Records with scene code
>>
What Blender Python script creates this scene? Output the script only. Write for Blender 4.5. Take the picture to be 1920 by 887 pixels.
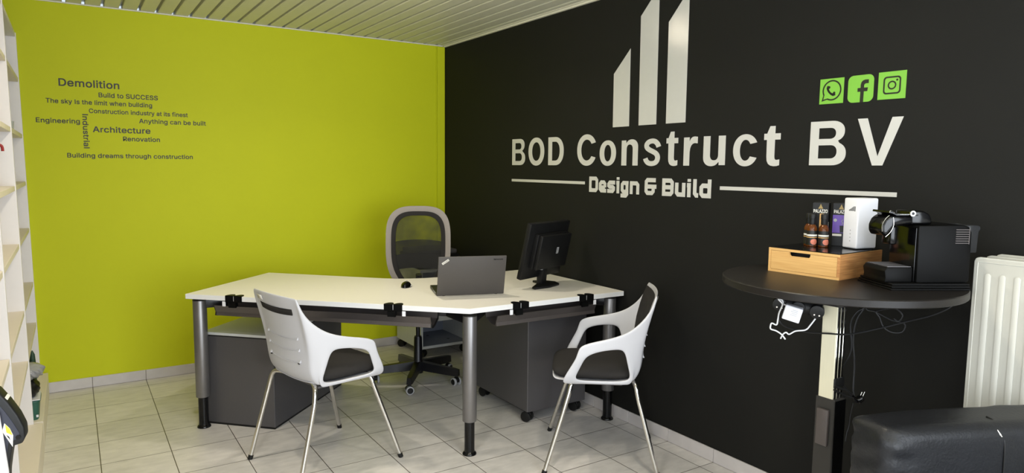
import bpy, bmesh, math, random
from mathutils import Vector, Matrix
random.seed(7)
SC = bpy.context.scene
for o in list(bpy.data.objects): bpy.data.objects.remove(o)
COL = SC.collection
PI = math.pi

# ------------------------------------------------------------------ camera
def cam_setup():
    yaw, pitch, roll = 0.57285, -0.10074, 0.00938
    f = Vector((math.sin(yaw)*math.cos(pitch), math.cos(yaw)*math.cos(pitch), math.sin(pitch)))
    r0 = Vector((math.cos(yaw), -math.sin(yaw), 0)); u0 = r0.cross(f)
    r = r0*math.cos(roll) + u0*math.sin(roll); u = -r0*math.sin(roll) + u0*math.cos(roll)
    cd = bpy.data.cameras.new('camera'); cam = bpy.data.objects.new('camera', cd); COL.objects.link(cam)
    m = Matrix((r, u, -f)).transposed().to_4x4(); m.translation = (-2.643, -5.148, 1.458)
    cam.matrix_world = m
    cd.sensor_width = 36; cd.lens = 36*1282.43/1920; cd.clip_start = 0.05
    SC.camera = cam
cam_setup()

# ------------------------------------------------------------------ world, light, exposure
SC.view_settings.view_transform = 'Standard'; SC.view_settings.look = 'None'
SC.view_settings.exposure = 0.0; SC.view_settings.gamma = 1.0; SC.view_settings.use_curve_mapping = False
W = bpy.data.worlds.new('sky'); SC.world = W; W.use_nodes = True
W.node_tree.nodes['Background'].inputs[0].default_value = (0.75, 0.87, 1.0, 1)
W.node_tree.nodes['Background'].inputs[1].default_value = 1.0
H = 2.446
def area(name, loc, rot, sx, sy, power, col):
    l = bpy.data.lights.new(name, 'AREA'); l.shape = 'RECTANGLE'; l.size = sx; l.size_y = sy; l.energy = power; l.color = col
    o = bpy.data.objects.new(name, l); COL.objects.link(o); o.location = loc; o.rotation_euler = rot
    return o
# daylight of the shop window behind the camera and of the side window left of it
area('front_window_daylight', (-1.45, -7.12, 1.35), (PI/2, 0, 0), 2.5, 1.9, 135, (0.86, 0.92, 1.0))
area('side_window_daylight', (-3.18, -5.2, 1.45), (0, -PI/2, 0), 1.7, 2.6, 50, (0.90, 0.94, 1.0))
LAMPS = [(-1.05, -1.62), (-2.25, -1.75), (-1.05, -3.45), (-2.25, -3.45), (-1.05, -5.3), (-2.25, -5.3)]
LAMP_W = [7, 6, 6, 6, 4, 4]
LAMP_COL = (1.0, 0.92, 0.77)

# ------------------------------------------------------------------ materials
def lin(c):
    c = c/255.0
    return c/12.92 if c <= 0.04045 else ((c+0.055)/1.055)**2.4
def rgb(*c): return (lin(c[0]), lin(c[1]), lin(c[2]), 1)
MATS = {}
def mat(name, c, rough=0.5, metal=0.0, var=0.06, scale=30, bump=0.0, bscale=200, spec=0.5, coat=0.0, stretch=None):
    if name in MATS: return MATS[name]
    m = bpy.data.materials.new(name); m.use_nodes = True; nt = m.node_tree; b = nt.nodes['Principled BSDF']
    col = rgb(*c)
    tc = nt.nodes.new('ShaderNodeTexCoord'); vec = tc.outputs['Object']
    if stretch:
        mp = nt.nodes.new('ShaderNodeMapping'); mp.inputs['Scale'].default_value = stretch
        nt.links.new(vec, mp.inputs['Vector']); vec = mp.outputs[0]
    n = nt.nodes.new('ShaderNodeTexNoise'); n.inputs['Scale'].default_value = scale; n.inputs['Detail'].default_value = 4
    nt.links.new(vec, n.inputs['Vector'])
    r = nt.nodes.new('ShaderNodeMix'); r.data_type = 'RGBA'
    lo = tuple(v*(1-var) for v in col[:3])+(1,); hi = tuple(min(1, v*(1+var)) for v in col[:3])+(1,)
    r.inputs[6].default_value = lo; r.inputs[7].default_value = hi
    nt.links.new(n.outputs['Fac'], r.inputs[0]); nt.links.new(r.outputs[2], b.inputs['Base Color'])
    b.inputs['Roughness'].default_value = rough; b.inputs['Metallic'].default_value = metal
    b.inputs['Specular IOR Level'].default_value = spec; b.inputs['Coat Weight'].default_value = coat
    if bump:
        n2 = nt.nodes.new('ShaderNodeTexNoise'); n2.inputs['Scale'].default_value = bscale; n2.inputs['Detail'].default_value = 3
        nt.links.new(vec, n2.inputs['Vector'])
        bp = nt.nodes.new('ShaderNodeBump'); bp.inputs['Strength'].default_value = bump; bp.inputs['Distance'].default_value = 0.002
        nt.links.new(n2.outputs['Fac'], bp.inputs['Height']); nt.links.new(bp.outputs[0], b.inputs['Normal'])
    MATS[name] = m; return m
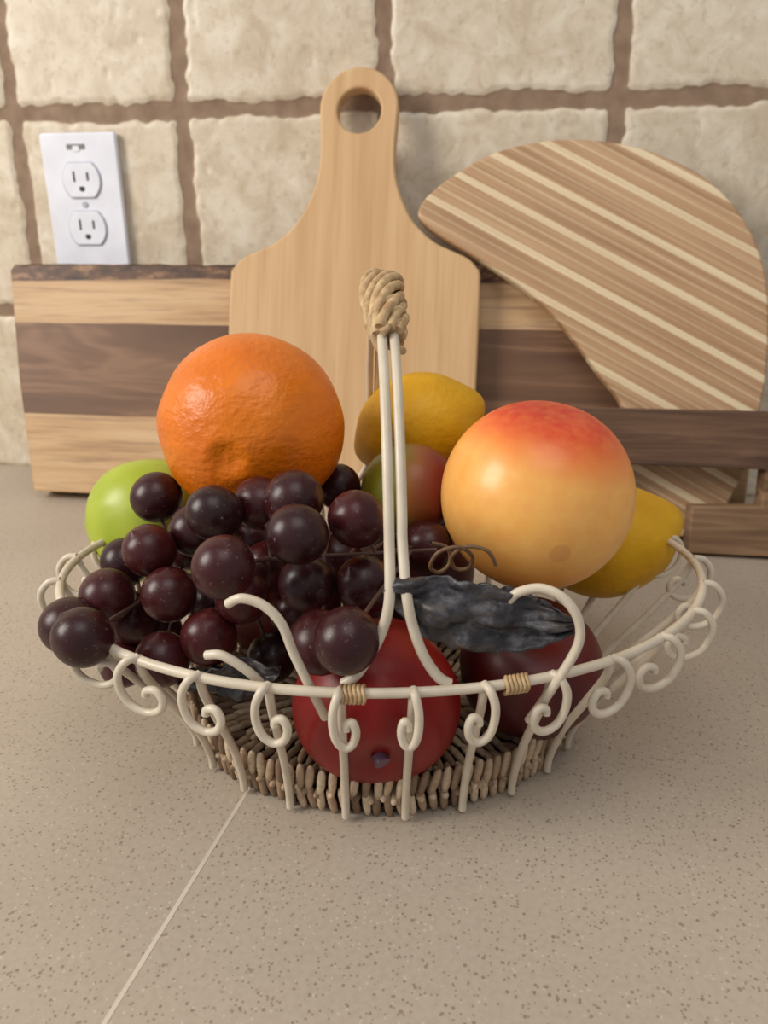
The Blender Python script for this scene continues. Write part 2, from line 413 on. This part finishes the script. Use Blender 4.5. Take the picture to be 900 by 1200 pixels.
<<
* Exercise instructions *
Return to the listing above and set it down exactly, leaving out its pictures.

* Exercise solution *
What Blender Python script creates this scene? Output the script only. Write for Blender 4.5. Take the picture to be 1920 by 887 pixels.
import bpy, bmesh, math, random
from mathutils import Vector, Matrix
random.seed(7)
SC = bpy.context.scene
for o in list(bpy.data.objects): bpy.data.objects.remove(o)
COL = SC.collection
PI = math.pi

# ------------------------------------------------------------------ camera
def cam_setup():
    yaw, pitch, roll = 0.57285, -0.10074, 0.00938
    f = Vector((math.sin(yaw)*math.cos(pitch), math.cos(yaw)*math.cos(pitch), math.sin(pitch)))
    r0 = Vector((math.cos(yaw), -math.sin(yaw), 0)); u0 = r0.cross(f)
    r = r0*math.cos(roll) + u0*math.sin(roll); u = -r0*math.sin(roll) + u0*math.cos(roll)
    cd = bpy.data.cameras.new('camera'); cam = bpy.data.objects.new('camera', cd); COL.objects.link(cam)
    m = Matrix((r, u, -f)).transposed().to_4x4(); m.translation = (-2.643, -5.148, 1.458)
    cam.matrix_world = m
    cd.sensor_width = 36; cd.lens = 36*1282.43/1920; cd.clip_start = 0.05
    SC.camera = cam
cam_setup()

# ------------------------------------------------------------------ world, light, exposure
SC.view_settings.view_transform = 'Standard'; SC.view_settings.look = 'None'
SC.view_settings.exposure = 0.0; SC.view_settings.gamma = 1.0; SC.view_settings.use_curve_mapping = False
W = bpy.data.worlds.new('sky'); SC.world = W; W.use_nodes = True
W.node_tree.nodes['Background'].inputs[0].default_value = (0.75, 0.87, 1.0, 1)
W.node_tree.nodes['Background'].inputs[1].default_value = 1.0
H = 2.446
def area(name, loc, rot, sx, sy, power, col):
    l = bpy.data.lights.new(name, 'AREA'); l.shape = 'RECTANGLE'; l.size = sx; l.size_y = sy; l.energy = power; l.color = col
    o = bpy.data.objects.new(name, l); COL.objects.link(o); o.location = loc; o.rotation_euler = rot
    return o
# daylight of the shop window behind the camera and of the side window left of it
area('front_window_daylight', (-1.45, -7.12, 1.35), (PI/2, 0, 0), 2.5, 1.9, 135, (0.86, 0.92, 1.0))
area('side_window_daylight', (-3.18, -5.2, 1.45), (0, -PI/2, 0), 1.7, 2.6, 50, (0.90, 0.94, 1.0))
LAMPS = [(-1.05, -1.62), (-2.25, -1.75), (-1.05, -3.45), (-2.25, -3.45), (-1.05, -5.3), (-2.25, -5.3)]
LAMP_W = [7, 6, 6, 6, 4, 4]
LAMP_COL = (1.0, 0.92, 0.77)

# ------------------------------------------------------------------ materials
def lin(c):
    c = c/255.0
    return c/12.92 if c <= 0.04045 else ((c+0.055)/1.055)**2.4
def rgb(*c): return (lin(c[0]), lin(c[1]), lin(c[2]), 1)
MATS = {}
def mat(name, c, rough=0.5, metal=0.0, var=0.06, scale=30, bump=0.0, bscale=200, spec=0.5, coat=0.0, stretch=None):
    if name in MATS: return MATS[name]
    m = bpy.data.materials.new(name); m.use_nodes = True; nt = m.node_tree; b = nt.nodes['Principled BSDF']
    col = rgb(*c)
    tc = nt.nodes.new('ShaderNodeTexCoord'); vec = tc.outputs['Object']
    if stretch:
        mp = nt.nodes.new('ShaderNodeMapping'); mp.inputs['Scale'].default_value = stretch
        nt.links.new(vec, mp.inputs['Vector']); vec = mp.outputs[0]
    n = nt.nodes.new('ShaderNodeTexNoise'); n.inputs['Scale'].default_value = scale; n.inputs['Detail'].default_value = 4
    nt.links.new(vec, n.inputs['Vector'])
    r = nt.nodes.new('ShaderNodeMix'); r.data_type = 'RGBA'
    lo = tuple(v*(1-var) for v in col[:3])+(1,); hi = tuple(min(1, v*(1+var)) for v in col[:3])+(1,)
    r.inputs[6].default_value = lo; r.inputs[7].default_value = hi
    nt.links.new(n.outputs['Fac'], r.inputs[0]); nt.links.new(r.outputs[2], b.inputs['Base Color'])
    b.inputs['Roughness'].default_value = rough; b.inputs['Metallic'].default_value = metal
    b.inputs['Specular IOR Level'].default_value = spec; b.inputs['Coat Weight'].default_value = coat
    if bump:
        n2 = nt.nodes.new('ShaderNodeTexNoise'); n2.inputs['Scale'].default_value = bscale; n2.inputs['Detail'].default_value = 3
        nt.links.new(vec, n2.inputs['Vector'])
        bp = nt.nodes.new('ShaderNodeBump'); bp.inputs['Strength'].default_value = bump; bp.inputs['Distance'].default_value = 0.002
        nt.links.new(n2.outputs['Fac'], bp.inputs['Height']); nt.links.new(bp.outputs[0], b.inputs['Normal'])
    MATS[name] = m; return m
The Blender Python script for this scene continues. Write part 2, from line 413 on. This part finishes the script. Use Blender 4.5. Take the picture to be 900 by 1200 pixels.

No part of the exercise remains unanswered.